Segundo ele, o festival é importante para a cidade por mostrar-se como um movimento que desenvolve a cena musical independente. “Durante os dias em que são realizados os shows, a galera se ­reúne para criar estratégias, de forma a criar condições profissionais e de desenvolvimento de toda uma cadeia produtiva da música independente e de revelação de novas bandas e artistas.”

Um sucesso recente, até porque já tocou com várias dessas bandas, é a vencedora da edição de 2012 do programa The Voice Brasil, da TV Globo, Ellen Oléria. Brasiliense, ela conhece bem os percursos pelos quais é preciso passar para se chegar ao estrelato. “Temos aqui músicos de qualidade. Acredito que por não possuirmos o atrativo do mar, os adolescentes desde cedo se enfurnam em estúdios.

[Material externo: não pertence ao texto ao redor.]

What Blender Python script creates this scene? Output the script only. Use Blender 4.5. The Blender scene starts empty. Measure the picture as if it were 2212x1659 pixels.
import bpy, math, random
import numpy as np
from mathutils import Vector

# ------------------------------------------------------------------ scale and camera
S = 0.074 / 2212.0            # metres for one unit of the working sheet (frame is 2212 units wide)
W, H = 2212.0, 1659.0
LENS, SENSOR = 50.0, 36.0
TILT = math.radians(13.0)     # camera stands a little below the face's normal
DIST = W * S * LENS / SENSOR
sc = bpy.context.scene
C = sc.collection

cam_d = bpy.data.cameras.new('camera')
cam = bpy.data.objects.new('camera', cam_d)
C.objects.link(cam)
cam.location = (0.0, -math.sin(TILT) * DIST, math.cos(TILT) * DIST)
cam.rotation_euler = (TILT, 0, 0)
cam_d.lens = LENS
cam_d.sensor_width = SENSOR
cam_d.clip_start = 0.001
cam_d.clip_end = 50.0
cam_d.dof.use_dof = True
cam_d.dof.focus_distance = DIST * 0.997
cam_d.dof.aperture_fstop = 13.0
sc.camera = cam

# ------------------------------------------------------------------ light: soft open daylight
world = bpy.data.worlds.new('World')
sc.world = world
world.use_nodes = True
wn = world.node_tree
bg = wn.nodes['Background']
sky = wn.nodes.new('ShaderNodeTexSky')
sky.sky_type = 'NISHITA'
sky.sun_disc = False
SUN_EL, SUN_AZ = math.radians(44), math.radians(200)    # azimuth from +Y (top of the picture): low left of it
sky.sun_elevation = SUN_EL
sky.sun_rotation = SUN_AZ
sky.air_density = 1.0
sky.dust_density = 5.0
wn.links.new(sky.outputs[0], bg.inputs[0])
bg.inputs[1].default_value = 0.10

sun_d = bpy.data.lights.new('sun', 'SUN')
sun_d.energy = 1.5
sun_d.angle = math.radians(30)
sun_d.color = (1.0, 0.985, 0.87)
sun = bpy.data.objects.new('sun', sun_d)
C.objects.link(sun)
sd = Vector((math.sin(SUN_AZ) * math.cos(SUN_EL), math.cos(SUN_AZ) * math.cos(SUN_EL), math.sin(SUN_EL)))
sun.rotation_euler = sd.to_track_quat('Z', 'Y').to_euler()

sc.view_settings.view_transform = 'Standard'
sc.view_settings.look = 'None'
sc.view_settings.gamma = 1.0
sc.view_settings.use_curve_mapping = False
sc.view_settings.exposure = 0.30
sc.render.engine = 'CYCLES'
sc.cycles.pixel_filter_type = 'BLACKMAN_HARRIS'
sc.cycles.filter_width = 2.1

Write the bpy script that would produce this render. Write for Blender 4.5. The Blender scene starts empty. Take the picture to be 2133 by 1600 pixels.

É uma pena que sempre vão embora porque ainda não conseguem projetar-se nacionalmente”, reclama a cantora, para quem isso acontece por que a produção de eventos na capital não dá conta da demanda: “Falo de eventos contínuos, que criem um espaço permanente de exposição da boa e variada música brasiliense”. E porque tudo em Brasília começa e acaba muito rápido, sem dar tempo e chance para o público e para os artistas.

O secretário de Cultura do Distrito Federal, Hamilton Pereira, garante que o governo local tenta fazer sua parte, mas reconhece que o trabalho ainda está no início: “Esses grupos despontam como reflexo da própria cidade, que é espelho cultural do país. O governo apoia, mas sabemos que é preciso bem mais. Temos pautada uma política de diálogo com a sociedade que venha a permitir uma ação cultural mais ampla, com ampliação dos espaços, apoio a artistas e, sobretudo, para propiciar leque maior de opções ao público”, argumenta. Para Frango, do Galinha Preta, o governo local até estimula os eventos, mas falta uma mudança de cultura também por parte dos próprios músicos. “Banda é estrada, é luta, é correria. E a galera precisa ter mais consciência disso.”